Beim Predigen in der Kirche erleben meine Kolleginnen und Kollegen genau wie ich selten Beifall. Leider trauen sich viele Menschen nicht, in der Kirche zu applaudieren, wenn Worte sie mitten ins Herz getroffen haben.

Bei Reden in Festhallen oder Kongresssälen ist das anders, da gibt es Beifall, manchmal auch Buh-Rufe und Pfiffe.

Jeder Mensch braucht Bestätigung. Das ist der Kraftstoff, der einen weiter forschen lässt. Ohne die Bestätigung durch andere fällt das viel schwerer. Wir Menschen brauchen Lob oder eben Beifall. Mit diesem Beifall können Menschen immer weiter kommen, er spornt uns an, nach neuen Herausforderungen zu suchen.
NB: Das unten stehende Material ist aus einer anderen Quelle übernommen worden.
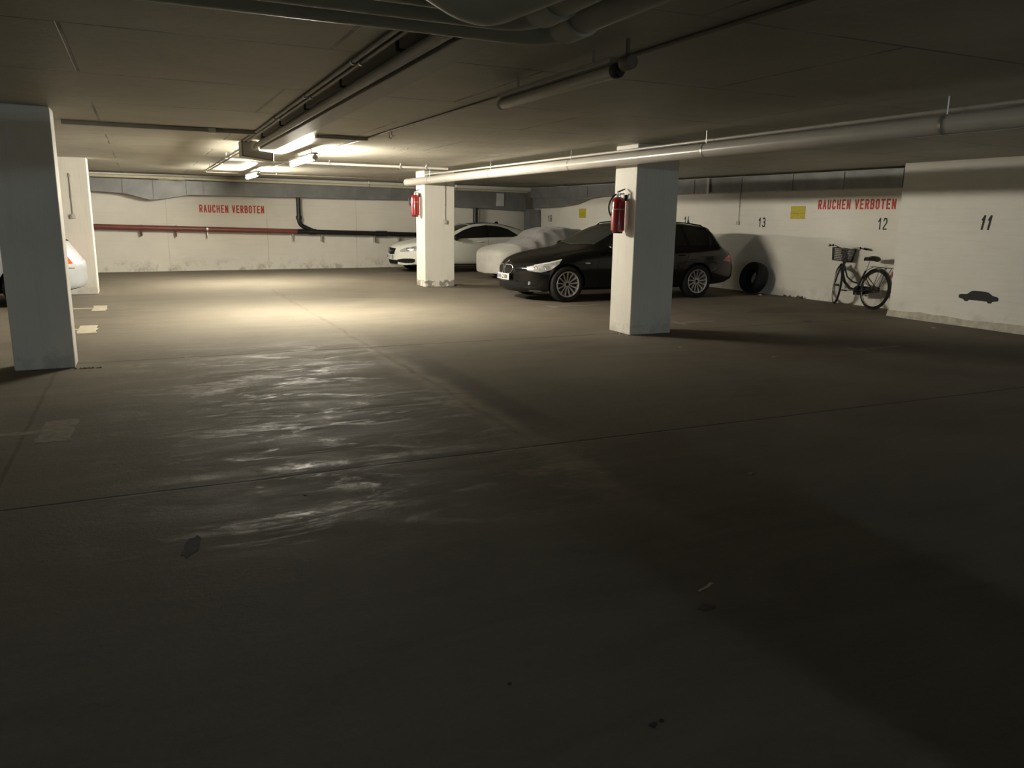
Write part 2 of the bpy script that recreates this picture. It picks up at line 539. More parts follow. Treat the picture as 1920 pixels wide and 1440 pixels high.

Allerdings gibt es auch Menschen, die nur in sich selbst verliebt sind und die alles nur aus dem einen Grund tun: Dass sie Beifall bekommen. Solche Menschen nennen wir auch Narzissten. Ihr Handeln führt sie nicht weiter, sie kreisen immer nur um sich selbst.

Der englische Essayist und Aphoristiker Charles Caleb Colton, der von 1780 bis 1832 lebte, hat zu diesem Thema den Satz geprägt: Der Beifall ist der Ansporn vornehmer Geister, das Ende und Ziel der kleinen.

Wer also nur wegen des Beifalls irgendetwas tut, der wird nicht weiter kommen, sondern ganz schnell am Ende sein.

Wenn wir mit unserem Chor und Orchester den Beifall bekommen, dann ist für uns klar: Das nächste Mal wollen wir noch besser sein. Dafür proben wir. Heute Abend wieder. Ich freue mich drauf.